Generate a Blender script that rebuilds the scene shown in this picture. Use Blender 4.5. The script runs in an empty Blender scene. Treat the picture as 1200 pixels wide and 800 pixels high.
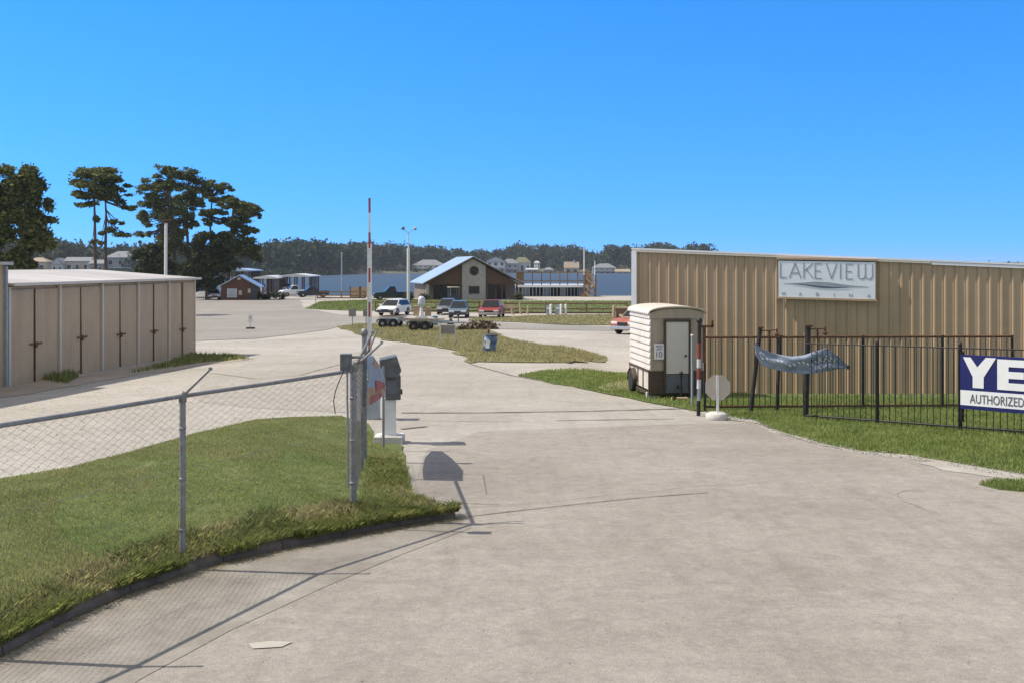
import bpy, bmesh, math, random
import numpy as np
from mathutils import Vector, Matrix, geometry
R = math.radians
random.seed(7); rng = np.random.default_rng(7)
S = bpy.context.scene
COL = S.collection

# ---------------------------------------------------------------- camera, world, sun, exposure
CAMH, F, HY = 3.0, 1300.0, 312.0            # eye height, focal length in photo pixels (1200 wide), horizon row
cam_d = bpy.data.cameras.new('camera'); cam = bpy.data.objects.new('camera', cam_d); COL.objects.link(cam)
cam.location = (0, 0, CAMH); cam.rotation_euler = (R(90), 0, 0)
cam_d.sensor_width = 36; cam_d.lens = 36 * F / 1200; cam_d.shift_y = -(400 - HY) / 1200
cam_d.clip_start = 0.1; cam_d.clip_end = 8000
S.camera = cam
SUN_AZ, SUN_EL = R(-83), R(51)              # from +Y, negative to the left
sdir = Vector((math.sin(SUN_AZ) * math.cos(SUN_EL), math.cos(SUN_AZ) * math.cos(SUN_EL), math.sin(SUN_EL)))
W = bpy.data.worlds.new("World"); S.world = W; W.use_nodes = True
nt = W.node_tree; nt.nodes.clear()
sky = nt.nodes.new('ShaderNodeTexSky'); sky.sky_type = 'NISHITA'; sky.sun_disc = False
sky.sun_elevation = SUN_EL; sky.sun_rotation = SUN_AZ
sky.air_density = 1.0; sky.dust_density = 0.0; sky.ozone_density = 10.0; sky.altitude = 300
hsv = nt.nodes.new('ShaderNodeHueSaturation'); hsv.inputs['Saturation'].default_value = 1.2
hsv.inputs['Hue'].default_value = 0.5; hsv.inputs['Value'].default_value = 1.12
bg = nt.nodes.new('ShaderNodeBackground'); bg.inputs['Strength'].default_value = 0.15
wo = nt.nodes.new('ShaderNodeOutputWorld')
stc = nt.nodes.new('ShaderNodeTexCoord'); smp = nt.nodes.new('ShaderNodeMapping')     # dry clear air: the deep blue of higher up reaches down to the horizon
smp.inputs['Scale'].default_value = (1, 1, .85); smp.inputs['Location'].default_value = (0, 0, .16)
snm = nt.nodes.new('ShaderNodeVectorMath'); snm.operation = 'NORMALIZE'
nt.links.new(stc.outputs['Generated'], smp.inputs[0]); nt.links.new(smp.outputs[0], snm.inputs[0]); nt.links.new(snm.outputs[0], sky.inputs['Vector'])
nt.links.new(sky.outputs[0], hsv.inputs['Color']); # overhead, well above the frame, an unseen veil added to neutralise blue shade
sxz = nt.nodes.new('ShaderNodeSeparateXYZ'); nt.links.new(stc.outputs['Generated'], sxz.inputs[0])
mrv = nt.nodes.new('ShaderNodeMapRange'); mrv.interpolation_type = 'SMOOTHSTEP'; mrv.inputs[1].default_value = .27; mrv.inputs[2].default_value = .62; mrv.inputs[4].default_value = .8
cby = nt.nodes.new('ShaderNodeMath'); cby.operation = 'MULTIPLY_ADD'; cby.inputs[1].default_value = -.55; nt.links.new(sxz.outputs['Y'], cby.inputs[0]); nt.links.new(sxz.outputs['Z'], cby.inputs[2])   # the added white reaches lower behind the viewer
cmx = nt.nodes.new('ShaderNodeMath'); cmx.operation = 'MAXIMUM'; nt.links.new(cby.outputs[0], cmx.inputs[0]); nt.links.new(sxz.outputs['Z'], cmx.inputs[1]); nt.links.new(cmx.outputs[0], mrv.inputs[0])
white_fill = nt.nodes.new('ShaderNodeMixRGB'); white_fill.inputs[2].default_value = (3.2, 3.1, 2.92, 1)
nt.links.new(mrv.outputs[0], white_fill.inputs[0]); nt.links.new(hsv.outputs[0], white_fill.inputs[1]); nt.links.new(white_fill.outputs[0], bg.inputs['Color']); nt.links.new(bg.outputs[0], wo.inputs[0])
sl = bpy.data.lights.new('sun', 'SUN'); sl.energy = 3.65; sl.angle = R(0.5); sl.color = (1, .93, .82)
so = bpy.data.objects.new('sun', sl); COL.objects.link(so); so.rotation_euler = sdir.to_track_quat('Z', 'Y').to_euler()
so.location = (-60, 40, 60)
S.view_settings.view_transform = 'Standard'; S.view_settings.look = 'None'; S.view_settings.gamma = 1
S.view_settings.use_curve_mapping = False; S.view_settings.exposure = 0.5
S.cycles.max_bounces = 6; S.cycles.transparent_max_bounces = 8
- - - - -
### To be done
Extract every line of the data exactly; pictures stay out.

### Answer to this exercise
Generate a Blender script that rebuilds the scene shown in this picture. Use Blender 4.5. The script runs in an empty Blender scene. Treat the picture as 1200 pixels wide and 800 pixels high.
import bpy, bmesh, math, random
import numpy as np
from mathutils import Vector, Matrix, geometry
R = math.radians
random.seed(7); rng = np.random.default_rng(7)
S = bpy.context.scene
COL = S.collection

# ---------------------------------------------------------------- camera, world, sun, exposure
CAMH, F, HY = 3.0, 1300.0, 312.0            # eye height, focal length in photo pixels (1200 wide), horizon row
cam_d = bpy.data.cameras.new('camera'); cam = bpy.data.objects.new('camera', cam_d); COL.objects.link(cam)
cam.location = (0, 0, CAMH); cam.rotation_euler = (R(90), 0, 0)
cam_d.sensor_width = 36; cam_d.lens = 36 * F / 1200; cam_d.shift_y = -(400 - HY) / 1200
cam_d.clip_start = 0.1; cam_d.clip_end = 8000
S.camera = cam
SUN_AZ, SUN_EL = R(-83), R(51)              # from +Y, negative to the left
sdir = Vector((math.sin(SUN_AZ) * math.cos(SUN_EL), math.cos(SUN_AZ) * math.cos(SUN_EL), math.sin(SUN_EL)))
W = bpy.data.worlds.new("World"); S.world = W; W.use_nodes = True
nt = W.node_tree; nt.nodes.clear()
sky = nt.nodes.new('ShaderNodeTexSky'); sky.sky_type = 'NISHITA'; sky.sun_disc = False
sky.sun_elevation = SUN_EL; sky.sun_rotation = SUN_AZ
sky.air_density = 1.0; sky.dust_density = 0.0; sky.ozone_density = 10.0; sky.altitude = 300
hsv = nt.nodes.new('ShaderNodeHueSaturation'); hsv.inputs['Saturation'].default_value = 1.2
hsv.inputs['Hue'].default_value = 0.5; hsv.inputs['Value'].default_value = 1.12
bg = nt.nodes.new('ShaderNodeBackground'); bg.inputs['Strength'].default_value = 0.15
wo = nt.nodes.new('ShaderNodeOutputWorld')
stc = nt.nodes.new('ShaderNodeTexCoord'); smp = nt.nodes.new('ShaderNodeMapping')     # dry clear air: the deep blue of higher up reaches down to the horizon
smp.inputs['Scale'].default_value = (1, 1, .85); smp.inputs['Location'].default_value = (0, 0, .16)
snm = nt.nodes.new('ShaderNodeVectorMath'); snm.operation = 'NORMALIZE'
nt.links.new(stc.outputs['Generated'], smp.inputs[0]); nt.links.new(smp.outputs[0], snm.inputs[0]); nt.links.new(snm.outputs[0], sky.inputs['Vector'])
nt.links.new(sky.outputs[0], hsv.inputs['Color']); # overhead, well above the frame, an unseen veil added to neutralise blue shade
sxz = nt.nodes.new('ShaderNodeSeparateXYZ'); nt.links.new(stc.outputs['Generated'], sxz.inputs[0])
mrv = nt.nodes.new('ShaderNodeMapRange'); mrv.interpolation_type = 'SMOOTHSTEP'; mrv.inputs[1].default_value = .27; mrv.inputs[2].default_value = .62; mrv.inputs[4].default_value = .8
cby = nt.nodes.new('ShaderNodeMath'); cby.operation = 'MULTIPLY_ADD'; cby.inputs[1].default_value = -.55; nt.links.new(sxz.outputs['Y'], cby.inputs[0]); nt.links.new(sxz.outputs['Z'], cby.inputs[2])   # the added white reaches lower behind the viewer
cmx = nt.nodes.new('ShaderNodeMath'); cmx.operation = 'MAXIMUM'; nt.links.new(cby.outputs[0], cmx.inputs[0]); nt.links.new(sxz.outputs['Z'], cmx.inputs[1]); nt.links.new(cmx.outputs[0], mrv.inputs[0])
white_fill = nt.nodes.new('ShaderNodeMixRGB'); white_fill.inputs[2].default_value = (3.2, 3.1, 2.92, 1)
nt.links.new(mrv.outputs[0], white_fill.inputs[0]); nt.links.new(hsv.outputs[0], white_fill.inputs[1]); nt.links.new(white_fill.outputs[0], bg.inputs['Color']); nt.links.new(bg.outputs[0], wo.inputs[0])
sl = bpy.data.lights.new('sun', 'SUN'); sl.energy = 3.65; sl.angle = R(0.5); sl.color = (1, .93, .82)
so = bpy.data.objects.new('sun', sl); COL.objects.link(so); so.rotation_euler = sdir.to_track_quat('Z', 'Y').to_euler()
so.location = (-60, 40, 60)
S.view_settings.view_transform = 'Standard'; S.view_settings.look = 'None'; S.view_settings.gamma = 1
S.view_settings.use_curve_mapping = False; S.view_settings.exposure = 0.5
S.cycles.max_bounces = 6; S.cycles.transparent_max_bounces = 8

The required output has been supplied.